So I gave your chapter a light read and I'm tempted to continue it.
I'm not particularly picky about flow I've noticed, and so won't be targeting the mechanics so much, but more the story elements I feel, I did notice the following, however:
"men had to steal their nerves at the sight"
You're looking for steel :) That one's hard to look for because well, steal IS a valid verb used correctly.
"When a stream of smoke started pouring out from the cave entrance, Flor lost his concentration and faltered in his reading."
So this is actually correct, but my brain flagged it as incorrect and
Why isn't the When attached to previous sentence?! I think if I were to rewrite it, I'd suggest something like: "A stream of smoke poured out the mouth of the save, accosting Flor's concentration. His reading faltered soon after." Hells, I'd do something crazy like "A stream of smoke poured out the mouth of the save, smoking out Flor's concentration and fizzling his read." (That is a very nonstandard use of "fizzle", I'm being flowery and facetious.)

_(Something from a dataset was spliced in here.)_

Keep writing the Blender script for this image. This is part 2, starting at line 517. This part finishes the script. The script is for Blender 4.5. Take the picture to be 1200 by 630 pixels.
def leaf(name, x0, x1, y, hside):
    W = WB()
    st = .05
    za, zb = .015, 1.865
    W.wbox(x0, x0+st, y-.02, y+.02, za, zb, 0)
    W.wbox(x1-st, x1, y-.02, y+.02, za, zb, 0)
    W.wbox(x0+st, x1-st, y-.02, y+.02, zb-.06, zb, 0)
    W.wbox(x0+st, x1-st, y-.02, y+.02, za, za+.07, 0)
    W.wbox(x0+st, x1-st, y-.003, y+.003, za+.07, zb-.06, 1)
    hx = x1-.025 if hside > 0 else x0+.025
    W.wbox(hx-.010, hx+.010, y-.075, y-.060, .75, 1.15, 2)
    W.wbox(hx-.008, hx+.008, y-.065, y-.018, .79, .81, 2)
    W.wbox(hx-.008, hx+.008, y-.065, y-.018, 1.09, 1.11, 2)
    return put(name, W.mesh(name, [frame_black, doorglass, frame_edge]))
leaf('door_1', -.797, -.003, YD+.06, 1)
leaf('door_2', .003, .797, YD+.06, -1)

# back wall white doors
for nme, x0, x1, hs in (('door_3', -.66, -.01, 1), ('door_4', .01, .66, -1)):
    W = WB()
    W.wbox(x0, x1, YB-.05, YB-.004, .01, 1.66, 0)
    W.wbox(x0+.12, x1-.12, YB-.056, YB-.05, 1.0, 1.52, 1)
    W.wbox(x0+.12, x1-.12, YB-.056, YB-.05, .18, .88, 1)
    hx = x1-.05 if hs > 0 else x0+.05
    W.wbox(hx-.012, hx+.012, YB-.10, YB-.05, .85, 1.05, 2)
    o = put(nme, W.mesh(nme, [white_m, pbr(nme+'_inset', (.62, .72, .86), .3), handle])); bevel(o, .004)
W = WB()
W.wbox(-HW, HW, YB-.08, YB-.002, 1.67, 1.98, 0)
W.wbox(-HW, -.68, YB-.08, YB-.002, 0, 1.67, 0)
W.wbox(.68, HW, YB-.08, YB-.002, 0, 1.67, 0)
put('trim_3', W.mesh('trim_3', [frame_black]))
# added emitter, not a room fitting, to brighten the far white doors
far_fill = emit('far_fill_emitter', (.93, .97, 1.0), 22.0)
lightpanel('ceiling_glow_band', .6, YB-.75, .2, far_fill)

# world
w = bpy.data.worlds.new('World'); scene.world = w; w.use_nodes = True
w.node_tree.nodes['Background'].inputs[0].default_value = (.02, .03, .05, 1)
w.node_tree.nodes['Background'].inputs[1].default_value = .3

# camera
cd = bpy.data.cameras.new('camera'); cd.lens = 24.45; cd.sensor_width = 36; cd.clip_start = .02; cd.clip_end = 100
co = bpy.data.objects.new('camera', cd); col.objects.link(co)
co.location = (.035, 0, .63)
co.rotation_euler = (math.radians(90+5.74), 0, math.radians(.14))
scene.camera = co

"Flor quickly told his friend, 'bow down and avert your eyes,' before he returned to his reading aloud of his transcript."
I'd reverse the quote and dialogue tag, and possibly make a paragraph break here. Oh hells, now I'm looking at this with editor mind... Bad Luna. (Also that Bow is capitalised)
that would be a who. whom is indirect and (if you want) direct object, not subject. Arguably you could also strip the s from shows but I forget the actual rule on that. (I think you really do strip the s, because I kicked it to faux-Middle English and it would be "Thou who showest")
OKAY! Now onto the Story bits:
I really, REALLY like that the interaction with Flor and the Dragon went BADLY. It hints that Flor was just learning the language, and was in NO way prepared to speak Draconic, especially before a Dragon who would not only have mastery over Draconic Language but also a culture with rules and traditions, which Flor could not possibly have acquired from a book, not at the level one needed to in order to make a request like that.
Also I find it interesting that your elf is said to be 17. I imagine you're having them age at humanish speeds at least in their youth because most Elves are made to be really long lived, like 17 is possibly still a toddler long lived. I like this.
The transition. I assume the Dragon spell is how you're genderbending, and if it is, I'm here for it, and I really, REALLY hope Flor has to struggle a bit with that. Like, honestly at this point, how that transition is handled will probably be the make or break point for me continuing reading. I say that like I'm an authoritarian bitch, but really all I'm asking is that it not be like "Poof! You're a girl now and everything is amazing and you're overpowered as sin!" Not only would this break what feels like the Dragon straight up KILLING Flor if not for Syl's intervention, but I want to see how Flor and the world respond to this phenomenon, and by bringing in Dragon Magic Hax you've given yourself a LOT of leeway.
Also I like the effect of the Dragon knowing Truespeech and how you present it. It's really cool :)
I do think you could use proofing your chapter a couple more times, but other than that you're doing pretty well so far :) I might come on here with a follow up review, who knows.